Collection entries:

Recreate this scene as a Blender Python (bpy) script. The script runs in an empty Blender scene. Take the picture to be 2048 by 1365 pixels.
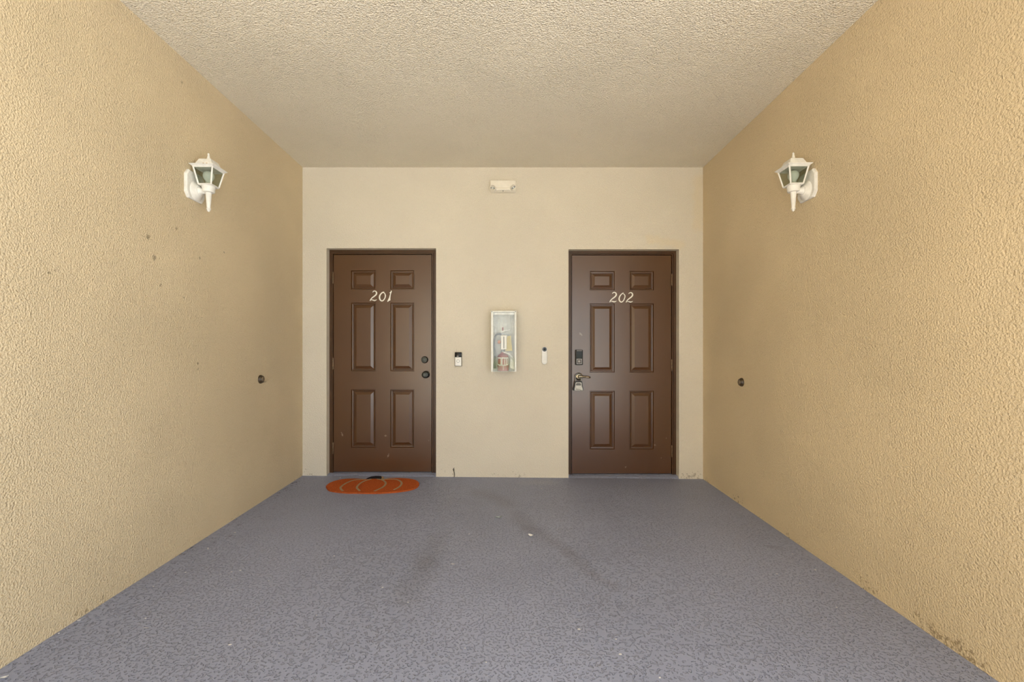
import bpy, bmesh, math, random
from mathutils import Vector, Matrix

random.seed(7)
S = bpy.context.scene
COL = S.collection
PI = math.pi

# ------------------------------------------------------------------ camera
F, CX, CY, CAMH, D = 910.0, 1014.0, 698.0, 1.192, 4.213   # focal px, vanishing point, eye height, back wall distance
cam_d = bpy.data.cameras.new('camera')
cam_d.sensor_width = 36.0
cam_d.lens = F / 2048 * 36.0
cam_d.shift_x = (1024 - CX) / 2048
cam_d.shift_y = (CY - 682.5) / 2048
cam_d.clip_start = 0.02
cam = bpy.data.objects.new('camera', cam_d)
cam.location = (0, 0, CAMH)
cam.rotation_euler = (PI / 2, 0, 0)
COL.objects.link(cam)
S.camera = cam

# ------------------------------------------------------------------ world, sun, exposure
W = bpy.data.worlds.new('world')
S.world = W
W.use_nodes = True
bg = W.node_tree.nodes['Background']
bg.inputs['Color'].default_value = (0.89, 0.95, 1.0, 1)
bg.inputs['Strength'].default_value = 4.0
sun_d = bpy.data.lights.new('sun', 'SUN')
sun_d.energy = 25.0
sun_d.color = (1.0, 0.965, 0.90)
sun_d.angle = math.radians(4)
sun = bpy.data.objects.new('sun', sun_d)
sun.rotation_euler = (math.radians(36), 0, math.radians(58))
sun.location = (3, -6, 8)
COL.objects.link(sun)
S.view_settings.view_transform = 'Standard'
S.view_settings.look = 'None'
S.view_settings.gamma = 1.0
S.view_settings.use_curve_mapping = False
S.view_settings.exposure = -0.24
S.cycles.max_bounces = 7
S.cycles.diffuse_bounces = 4
S.cycles.transparent_max_bounces = 10
S.cycles.use_adaptive_sampling = True
S.cycles.adaptive_threshold = 0.03


# ------------------------------------------------------------------ materials
class NT:
    def __init__(s, name):
        s.m = bpy.data.materials.new(name)
        s.m.use_nodes = True
        s.t = s.m.node_tree
        s.b = s.t.nodes['Principled BSDF']
        s.out = s.t.nodes['Material Output']
        s.pos = None

    def n(s, typ, **kw):
        nd = s.t.nodes.new(typ)
        for k, v in kw.items():
            setattr(nd, k, v)
        return nd

    def put(s, sock, v):
        if v is None:
            return
        if hasattr(v, 'is_linked') or hasattr(v, 'links'):
            s.t.links.new(v, sock)
        else:
            if isinstance(v, (tuple, list)) and len(v) == 3 and sock.type == 'RGBA':
                v = (*v, 1)
            sock.default_value = v

    def math(s, op, a, b=None, c=None, clamp=False):
        nd = s.n('ShaderNodeMath', operation=op, use_clamp=clamp)
        for i, v in enumerate((a, b, c)):
            if v is not None:
                s.put(nd.inputs[i], v)
        return nd.outputs[0]

    def vmath(s, op, a, b=None):
        nd = s.n('ShaderNodeVectorMath', operation=op)
        s.put(nd.inputs[0], a)
        if b is not None:
            s.put(nd.inputs[1], b)
        return nd

    def world(s):
        if s.pos is None:
            s.pos = s.n('ShaderNodeNewGeometry').outputs['Position']
        return s.pos

    def local(s):
        return s.n('ShaderNodeTexCoord').outputs['Object']

    def noise(s, vec, scale, detail=2.0, rough=0.5, dist=0.0, out='Fac'):
        nd = s.n('ShaderNodeTexNoise')
        s.put(nd.inputs['Vector'], vec)
        nd.inputs['Scale'].default_value = scale
        nd.inputs['Detail'].default_value = detail
        nd.inputs['Roughness'].default_value = rough
        nd.inputs['Distortion'].default_value = dist
        return nd.outputs[out]

    def ramp(s, v, a, b, lo=0.0, hi=1.0, smooth=True):
        nd = s.n('ShaderNodeMapRange', interpolation_type='SMOOTHSTEP' if smooth else 'LINEAR')
        s.put(nd.inputs[0], v)
        for i, x in enumerate((a, b, lo, hi)):
            nd.inputs[i + 1].default_value = x
        return nd.outputs[0]

    def mix(s, f, a, b):
        nd = s.n('ShaderNodeMix', data_type='RGBA')
        s.put(nd.inputs[0], f)
        s.put(nd.inputs[6], a)
        s.put(nd.inputs[7], b)
        return nd.outputs[2]

    def scale(s, vec, k):
        return s.vmath('MULTIPLY', vec, k).outputs[0]

    def sep(s, vec):
        nd = s.n('ShaderNodeSeparateXYZ')
        s.put(nd.inputs[0], vec)
        return nd.outputs

    def seg(s, p, a, b, r, soft):
        """1 inside a capsule from a to b of radius r, fading over soft"""
        a, b = Vector(a), Vector(b)
        pa = s.vmath('SUBTRACT', p, tuple(a)).outputs[0]
        ba = b - a
        L = max(ba.dot(ba), 1e-9)
        h = s.vmath('DOT_PRODUCT', pa, tuple(ba / L)).outputs['Value']
        h = s.math('MAXIMUM', s.math('MINIMUM', h, 1.0), 0.0)
        sc = s.n('ShaderNodeVectorMath', operation='SCALE')
        sc.inputs[0].default_value = tuple(ba)
        s.put(sc.inputs[3], h)
        d = s.vmath('LENGTH', s.vmath('SUBTRACT', pa, sc.outputs[0]).outputs[0]).outputs['Value']
        return s.ramp(d, r - soft, r + soft, 1.0, 0.0)

    def bump(s, height, strength, distance):
        nd = s.n('ShaderNodeBump')
        nd.inputs['Strength'].default_value = strength
        nd.inputs['Distance'].default_value = distance
        s.put(nd.inputs['Height'], height)
        s.t.links.new(nd.outputs[0], s.b.inputs['Normal'])

    def fin(s, color=None, rough=None, metal=None, spec=None):
        s.put(s.b.inputs['Base Color'], color)
        s.put(s.b.inputs['Roughness'], rough)
        s.put(s.b.inputs['Metallic'], metal)
        s.put(s.b.inputs['Specular IOR Level'], spec)
        return s.m


def stucco(name, col, scale=115.0, strength=0.9, dist=0.0085, dirt_base=0.0, specks=0.0, spots=(), var=0.05, extra=None):
    k = NT(name)
    p = k.world()
    k.bump(k.noise(p, scale, 1.0, 0.5), strength, dist)
    big = k.noise(p, 1.3, 2, 0.55)
    c = k.mix(k.ramp(big, 0.3, 0.7), tuple(x * (1 - var) for x in col), tuple(min(1, x * (1 + var)) for x in col))
    if extra:
        c = extra(k, p, c)
    if dirt_base:
        z = k.sep(p)[2]
        near = k.ramp(z, 0.0, 0.14, 1.0, 0.0, smooth=False)
        dn = k.noise(p, 48.0, 3, 0.7)
        patch = k.ramp(k.noise(p, 3.0, 1, 0.5), 0.45, 0.68)
        th = k.math('SUBTRACT', dn, k.math('SUBTRACT', 0.74, k.math('MULTIPLY', k.math('MULTIPLY', near, patch), 0.24)))
        msk = k.math('MULTIPLY', k.ramp(th, 0.0, 0.07), dirt_base)
        c = k.mix(msk, c, (0.20, 0.13, 0.06))
    if spots:
        wob = k.vmath('ADD', p, k.scale(k.vmath('SUBTRACT', k.noise(p, 120, 1, 0.5, out='Color'), (0.5,) * 3).outputs[0], (0.02,) * 3)).outputs[0]
        m = None
        for (q, r) in spots:
            e = k.seg(wob, q, q, r, r * 0.4)
            m = e if m is None else k.math('MAXIMUM', m, e)
        c = k.mix(k.math('MULTIPLY', m, 0.55), c, (0.12, 0.085, 0.045))
    return k.fin(c, 0.62, spec=0.35)


def plain(name, col, rough=0.5, metal=0.0, bump=0.0, bscale=120.0, var=0.0, vscale=20.0, spec=None):
    k = NT(name)
    p = k.local()
    c = col
    if var:
        v = k.noise(p, vscale, 4, 0.6)
        c = k.mix(k.ramp(v, 0.3, 0.7), tuple(x * (1 - var) for x in col), tuple(min(1, x * (1 + var)) for x in col))
    if bump:
        k.bump(k.noise(p, bscale, 3, 0.55), bump, 0.002)
    return k.fin(c, rough, metal, spec)


def clear_sheet(name, tint, dust=0.12, rough=0.05, dscale=18.0, stretch=(1, 1, 1), gloss=0.035):
    """thin glass or acrylic: see-through tint, a Fresnel reflection and dust on it"""
    k = NT(name)
    p = k.scale(k.local(), stretch)
    tr = k.n('ShaderNodeBsdfTransparent')
    tr.inputs[0].default_value = (*tint, 1)
    gl = k.n('ShaderNodeBsdfGlossy')
    gl.inputs['Roughness'].default_value = rough
    lw_ = k.n('ShaderNodeLayerWeight')
    lw_.inputs[0].default_value = 0.5
    fres = k.math('ADD', gloss, k.math('MULTIPLY', k.math('POWER', lw_.outputs['Facing'], 5.0), 0.85), clamp=True)
    m1 = k.n('ShaderNodeMixShader')
    k.t.links.new(fres, m1.inputs[0])
    k.t.links.new(tr.outputs[0], m1.inputs[1])
    k.t.links.new(gl.outputs[0], m1.inputs[2])
    df = k.n('ShaderNodeBsdfDiffuse')
    df.inputs[0].default_value = (0.85, 0.85, 0.8, 1)
    m2 = k.n('ShaderNodeMixShader')
    k.put(m2.inputs[0], k.math('MULTIPLY', k.ramp(k.noise(p, dscale, 4, 0.65), 0.35, 0.75), dust))
    k.t.links.new(m1.outputs[0], m2.inputs[1])
    k.t.links.new(df.outputs[0], m2.inputs[2])
    k.t.links.new(m2.outputs[0], k.out.inputs[0])
    return k.m


# ------------------------------------------------------------------ pixel helpers (measurements taken from the picture)
def back(u, v, y=D):
    """point seen at (u, v) at distance y"""
    return Vector(((u - CX) * y / F, y, CAMH - (v - CY) * y / F))


FS = -0.0085                      # the slab falls a little to one side


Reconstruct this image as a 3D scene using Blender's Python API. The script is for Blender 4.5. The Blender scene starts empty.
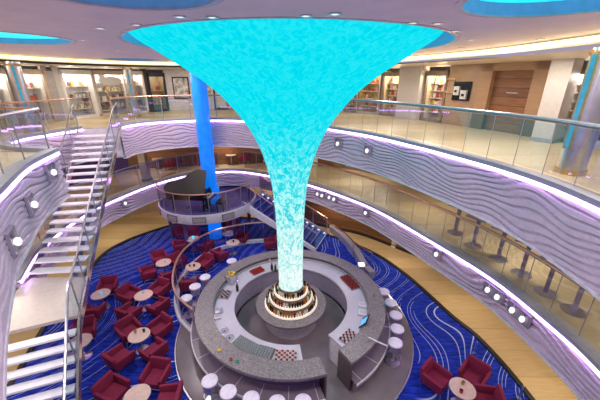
import bpy, bmesh, math, random
from math import pi, sin, cos, tan, radians, sqrt, atan2, hypot
from mathutils import Vector, Matrix
R = random.Random(7)
C = bpy.context.scene.collection
FOC, PITCH, EYE = 309.0, radians(21.37), 7.85

# ---------------------------------------------------------------- camera maths
def ray(px, py):
    a = (px-300)/FOC; b = (200-py)/FOC
    return Vector((a, cos(PITCH)+b*sin(PITCH), -sin(PITCH)+b*cos(PITCH)))
def at(px, py, z):
    r = ray(px, py); t = (z-EYE)/r.z
    return Vector((r.x*t, r.y*t, z))
def hit(px, py, pl):
    """where the sight line meets an upright wall drawn in plan as a polyline"""
    r = ray(px, py); best = None
    for (ax, ay), (bx, by) in zip(pl, pl[1:]):
        dx, dy = bx-ax, by-ay
        den = r.x*dy-r.y*dx
        if abs(den) < 1e-9: continue
        t = (ax*dy-ay*dx)/den; s = (ax*r.y-ay*r.x)/den
        if t > 2.5 and -1e-6 <= s <= 1+1e-6 and (best is None or t < best[0]):
            l = hypot(dx, dy)
            best = (t, Vector((r.x*t, r.y*t, EYE+r.z*t)), Vector((dx/l, dy/l, 0)))
    return best[1], best[2]

# ---------------------------------------------------------------- materials
MATS = {}
def mat(name, col, rough=.5, metal=0, var=.12, scale=9, spec=.5, emit=None, es=1, bump=0, bscale=40):
    if name in MATS: return MATS[name]
    m = bpy.data.materials.new(name); m.use_nodes = True
    nt = m.node_tree; b = nt.nodes['Principled BSDF']
    b.inputs['Roughness'].default_value = rough; b.inputs['Metallic'].default_value = metal
    b.inputs['Specular IOR Level'].default_value = spec
    tc = nt.nodes.new('ShaderNodeTexCoord')
    nz = nt.nodes.new('ShaderNodeTexNoise'); nz.inputs['Scale'].default_value = scale; nz.inputs['Detail'].default_value = 3
    nt.links.new(tc.outputs['Object'], nz.inputs['Vector'])
    cr = nt.nodes.new('ShaderNodeValToRGB')
    cr.color_ramp.elements[0].position = .3; cr.color_ramp.elements[1].position = .7
    cr.color_ramp.elements[0].color = tuple(c*(1-var) for c in col)+(1,)
    cr.color_ramp.elements[1].color = tuple(min(1, c*(1+var)) for c in col)+(1,)
    nt.links.new(nz.outputs['Fac'], cr.inputs['Fac']); nt.links.new(cr.outputs['Color'], b.inputs['Base Color'])
    if emit:
        b.inputs['Emission Color'].default_value = emit+(1,); b.inputs['Emission Strength'].default_value = es
    if bump:
        bn = nt.nodes.new('ShaderNodeBump'); bn.inputs['Strength'].default_value = bump; bn.inputs['Distance'].default_value = .01
        n2 = nt.nodes.new('ShaderNodeTexNoise'); n2.inputs['Scale'].default_value = bscale
        nt.links.new(tc.outputs['Object'], n2.inputs['Vector']); nt.links.new(n2.outputs['Fac'], bn.inputs['Height'])
        nt.links.new(bn.outputs['Normal'], b.inputs['Normal'])
    MATS[name] = m
    return m
def nodes(name):
    m = bpy.data.materials.new(name); m.use_nodes = True; MATS[name] = m
    nt = m.node_tree
    def N(t, **k):
        n = nt.nodes.new(t)
        for a, v in k.items():
            if a in n.inputs: n.inputs[a].default_value = v
            else: setattr(n, a, v)
        return n
    return m, nt, N, nt.links.new, nt.nodes['Principled BSDF'], nt.nodes['Material Output']
def ramp(N, stops, interp='LINEAR'):
    r = N('ShaderNodeValToRGB'); e = r.color_ramp.elements; r.color_ramp.interpolation = interp
    e[0].position, e[0].color = stops[0][0], tuple(stops[0][1])+(1,)
    e[1].position, e[1].color = stops[-1][0], tuple(stops[-1][1])+(1,)
    for p, c in stops[1:-1]:
        x = e.new(p); x.color = tuple(c)+(1,)
    return r
def glass(name, tint, gl=.07, rough=.02):
    m, nt, N, L, b, out = nodes(name); nt.nodes.remove(b)
    t = N('ShaderNodeBsdfTransparent'); t.inputs[0].default_value = tint+(1,)
    g = N('ShaderNodeBsdfGlossy'); g.inputs['Roughness'].default_value = rough
    fr = N('ShaderNodeLayerWeight'); fr.inputs['Blend'].default_value = .25
    ma = N('ShaderNodeMath', operation='MULTIPLY_ADD'); ma.inputs[1].default_value = .35; ma.inputs[2].default_value = gl
    mx = N('ShaderNodeMixShader')
    L(fr.outputs['Facing'], ma.inputs[0]); L(ma.outputs[0], mx.inputs[0]); L(t.outputs[0], mx.inputs[1]); L(g.outputs[0], mx.inputs[2]); L(mx.outputs[0], out.inputs[0])
    return m
def wood(name, c1, c2, plank=.28, axis='Z', rough=.4, seam=.35):
    m, nt, N, L, b, out = nodes(name)
    tc = N('ShaderNodeTexCoord'); mp = N('ShaderNodeMapping')
    mp.inputs['Scale'].default_value = (1.2, 1.2, 22) if axis == 'Z' else (1.0, 14, 1)
    nz = N('ShaderNodeTexNoise', Scale=1.6, Detail=5.0)
    L(tc.outputs['Object'], mp.inputs[0]); L(mp.outputs[0], nz.inputs['Vector'])
    rp = ramp(N, [(.3, c1), (.7, c2)]); L(nz.outputs['Fac'], rp.inputs[0])
    sp = N('ShaderNodeSeparateXYZ'); L(tc.outputs['Object'], sp.inputs[0])
    d = N('ShaderNodeMath', operation='DIVIDE'); d.inputs[1].default_value = plank
    L(sp.outputs['Z' if axis == 'Z' else 'Y'], d.inputs[0])
    fl = N('ShaderNodeMath', operation='FLOOR'); L(d.outputs[0], fl.inputs[0])
    wn = N('ShaderNodeTexWhiteNoise', noise_dimensions='1D'); L(fl.outputs[0], wn.inputs['W'])
    fr = N('ShaderNodeMath', operation='FRACT'); L(d.outputs[0], fr.inputs[0])
    lt = N('ShaderNodeMath', operation='GREATER_THAN'); lt.inputs[1].default_value = .07; L(fr.outputs[0], lt.inputs[0])
    m1 = N('ShaderNodeMath', operation='MULTIPLY_ADD'); m1.inputs[1].default_value = .35; m1.inputs[2].default_value = .8; L(wn.outputs['Value'], m1.inputs[0])
    m2 = N('ShaderNodeMath', operation='MULTIPLY_ADD'); m2.inputs[1].default_value = 1-seam; m2.inputs[2].default_value = seam; L(lt.outputs[0], m2.inputs[0])
    m3 = N('ShaderNodeMath', operation='MULTIPLY'); L(m1.outputs[0], m3.inputs[0]); L(m2.outputs[0], m3.inputs[1])
    vm = N('ShaderNodeVectorMath', operation='SCALE'); L(rp.outputs[0], vm.inputs[0]); L(m3.outputs[0], vm.inputs['Scale'])
    L(vm.outputs[0], b.inputs['Base Color']); b.inputs['Roughness'].default_value = rough
    return m
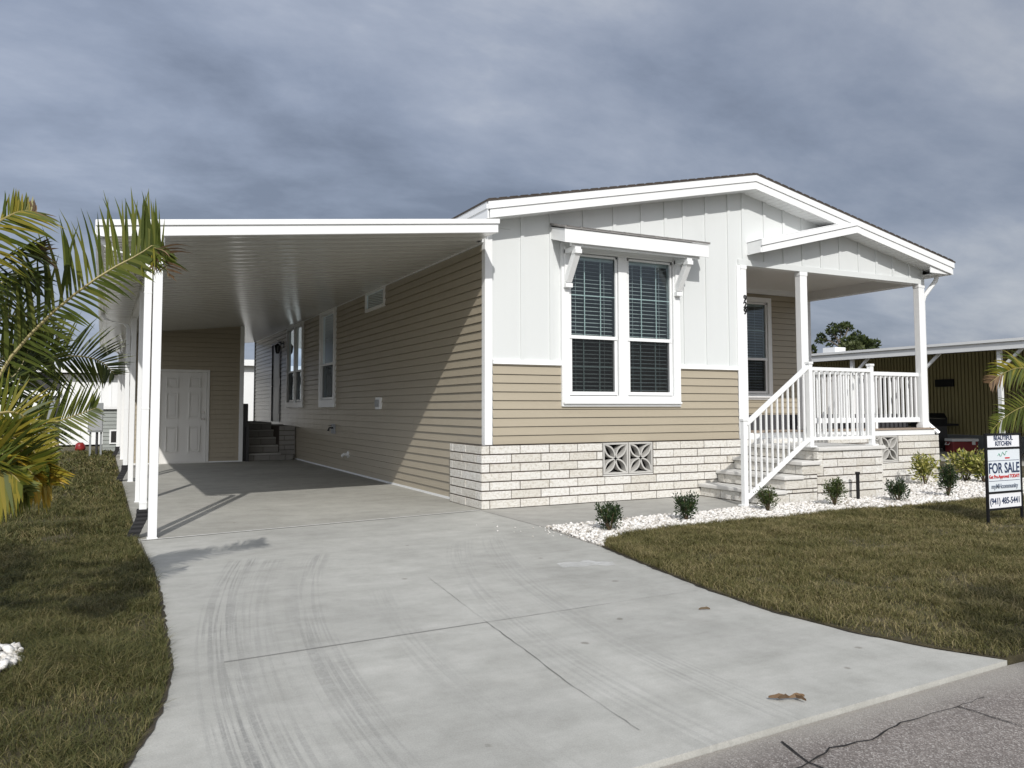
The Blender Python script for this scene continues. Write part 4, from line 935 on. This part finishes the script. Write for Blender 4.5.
shrub('yellow variegated plant half hidden behind the right of the sign',9.9,-1.6,.7,.6,500,'varieg',.08,group=G2,seed=24,cat='plant',name='variegated_plant')
random.seed(77)
m=MB(); m.cyl((4.60,-1.55,-.02),.022,.36,'z',10); m.cyl((4.60,-1.55,.34),.030,.03,'z',12); tag(m.build('path_stake',M['black']),'short black path stake in gravel beside the spiky shrub','garden stake')

# grass -------------------------------------------------------------
def inpoly(px,py,poly):
    c=np.zeros(len(px),bool); n=len(poly)
    for i in range(n):
        x1,y1=poly[i];x2,y2=poly[(i+1)%n]
        if y1==y2: continue
        k=((y1>py)!=(y2>py))&(px<(x2-x1)*(py-y1)/(y2-y1)+x1); c^=k
    return c
def smooth_noise(x,y,s,seed):
    r=np.random.default_rng(seed); G_=r.random((64,64)); u=(x/s)%63; v=(y/s)%63; i=u.astype(int); j=v.astype(int); fu=u-i; fv=v-j; fu=fu*fu*(3-2*fu); fv=fv*fv*(3-2*fv)
    return (G_[i,j]*(1-fu)+G_[i+1,j]*fu)*(1-fv)+(G_[i,j+1]*(1-fu)+G_[i+1,j+1]*fu)*fv
def grass(name,poly,zones,z0,gm_=None):
    gm_=gm_ or M['grass']
    allv=[];allf=[];off=0
    for (x0,x1,y0,y1,dens,hh_,w_) in zones:
        n=int((x1-x0)*(y1-y0)*dens); x=RNG.uniform(x0,x1,n); y=RNG.uniform(y0,y1,n)
        k=inpoly(x,y,poly)&(((x+5.13)**2+(y+4.47)**2)>.66**2); x=x[k];y=y[k]
        pn=smooth_noise(x*1.0+50,y+50,.16,3)*.55+smooth_noise(x+50,y+50,.7,4)*.45; k=RNG.random(len(x))<.12+1.25*pn; x=x[k];y=y[k];pn=pn[k]; n=len(x)
        h=hh_*(.25+1.35*pn)*RNG.uniform(.5,1.6,n); a=RNG.uniform(0,2*PI,n); lean=RNG.uniform(.3,2.2,n)*h; b=a+RNG.normal(0,.6,n)+PI/2
        w=w_*RNG.uniform(.6,1.3,n)
        wx,wy=np.cos(b)*w/2,np.sin(b)*w/2; lx,ly=np.cos(a)*lean,np.sin(a)*lean
        v=np.empty((n,5,3)); v[:,0]=np.stack([x-wx,y-wy,np.full(n,z0)],1); v[:,1]=np.stack([x+wx,y+wy,np.full(n,z0)],1)
        v[:,2]=np.stack([x+wx*.8+lx*.3,y+wy*.8+ly*.3,z0+h*.6],1); v[:,3]=np.stack([x-wx*.8+lx*.3,y-wy*.8+ly*.3,z0+h*.6],1); v[:,4]=np.stack([x+lx,y+ly,z0+h*RNG.uniform(.7,1.,n)],1)
        base=off+np.arange(n)*5
        f=np.concatenate([np.stack([base,base+1,base+2],1),np.stack([base,base+2,base+3],1),np.stack([base+3,base+2,base+4],1)])
        allv.append(v.reshape(-1,3)); allf.append(f); off+=n*5
    o=npmesh(name,np.concatenate(allv),np.concatenate(allf),gm_); o['kind']='stuff'; return o
lp=[(-12,16.9),(-3.85,16.9),(-3.85,-.7),(-3.79,-2),(-3.785,-2.94),(-3.842,-4.8),(-3.91,-5.25),(-4.045,-5.75),(-4.27,-6.15),(-4.65,-6.5),(-12,-6.5)]
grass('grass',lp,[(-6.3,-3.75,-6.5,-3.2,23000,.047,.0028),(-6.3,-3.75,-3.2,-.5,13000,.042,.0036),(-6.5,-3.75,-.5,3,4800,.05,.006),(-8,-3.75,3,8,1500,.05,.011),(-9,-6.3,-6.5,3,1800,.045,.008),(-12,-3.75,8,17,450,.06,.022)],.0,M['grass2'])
lp2=[(x+.002,y) for x,y in Redge[2:]][::-1]+[(x,y) for x,y in bedge]+[(9.6,-.5),(12.5,-.5),(12.5,-6.35)]
grass('grass',lp2,[(-.7,3.5,-6.45,-2.2,15000,.036,.0034),(3.5,7,-6.45,-2.2,8000,.036,.005),(7,12.6,-6.45,0,900,.055,.014)],.012)
# rocks -------------------------------------------------------------
t_=(1+5**.5)/2; ico=np.array([(-1,t_,0),(1,t_,0),(-1,-t_,0),(1,-t_,0),(0,-1,t_),(0,1,t_),(0,-1,-t_),(0,1,-t_),(t_,0,-1),(t_,0,1),(-t_,0,-1),(-t_,0,1)])/1.9
icf=np.array([(0,11,5),(0,5,1),(0,1,7),(0,7,10),(0,10,11),(1,5,9),(5,11,4),(11,10,2),(10,7,6),(7,1,8),(3,9,4),(3,4,2),(3,2,6),(3,6,8),(3,8,9),(4,9,5),(2,4,11),(6,2,10),(8,6,7),(9,8,1)])
def rocks(name,x,y,r,z):
    n=len(x); v=ico[None]*RNG.uniform(.7,1.25,(n,12,1)); s=r[:,None]*RNG.uniform(.6,1.25,(n,3)); s[:,2]*=.75; v=v*s[:,None,:]
    a=RNG.uniform(0,2*PI,n); c,s_=np.cos(a)[:,None],np.sin(a)[:,None]; X=v[:,:,0]*c-v[:,:,1]*s_; Y=v[:,:,0]*s_+v[:,:,1]*c; tl=RNG.normal(0,.5,n)[:,None]; Z=v[:,:,2]+X*tl*.5
    v=np.stack([X+x[:,None],Y+y[:,None],Z+z[:,None]],2); f=(icf[None]+np.arange(n)[:,None,None]*12).reshape(-1,3)
    o=npmesh(name,v.reshape(-1,3),f,M['rock']); o['kind']='stuff'; return o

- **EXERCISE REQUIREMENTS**
Starting at the line that contains "Reconstruct this image" and ending at the line that contains "return best[1], best[2]", give the lines again exactly. Do not include the pictures.

- **TASK RESULT**
Reconstruct this image as a 3D scene using Blender's Python API. The script is for Blender 4.5. The Blender scene starts empty.
import bpy, bmesh, math, random
from math import pi, sin, cos, tan, radians, sqrt, atan2, hypot
from mathutils import Vector, Matrix
R = random.Random(7)
C = bpy.context.scene.collection
FOC, PITCH, EYE = 309.0, radians(21.37), 7.85

# ---------------------------------------------------------------- camera maths
def ray(px, py):
    a = (px-300)/FOC; b = (200-py)/FOC
    return Vector((a, cos(PITCH)+b*sin(PITCH), -sin(PITCH)+b*cos(PITCH)))
def at(px, py, z):
    r = ray(px, py); t = (z-EYE)/r.z
    return Vector((r.x*t, r.y*t, z))
def hit(px, py, pl):
    """where the sight line meets an upright wall drawn in plan as a polyline"""
    r = ray(px, py); best = None
    for (ax, ay), (bx, by) in zip(pl, pl[1:]):
        dx, dy = bx-ax, by-ay
        den = r.x*dy-r.y*dx
        if abs(den) < 1e-9: continue
        t = (ax*dy-ay*dx)/den; s = (ax*r.y-ay*r.x)/den
        if t > 2.5 and -1e-6 <= s <= 1+1e-6 and (best is None or t < best[0]):
            l = hypot(dx, dy)
            best = (t, Vector((r.x*t, r.y*t, EYE+r.z*t)), Vector((dx/l, dy/l, 0)))
    return best[1], best[2]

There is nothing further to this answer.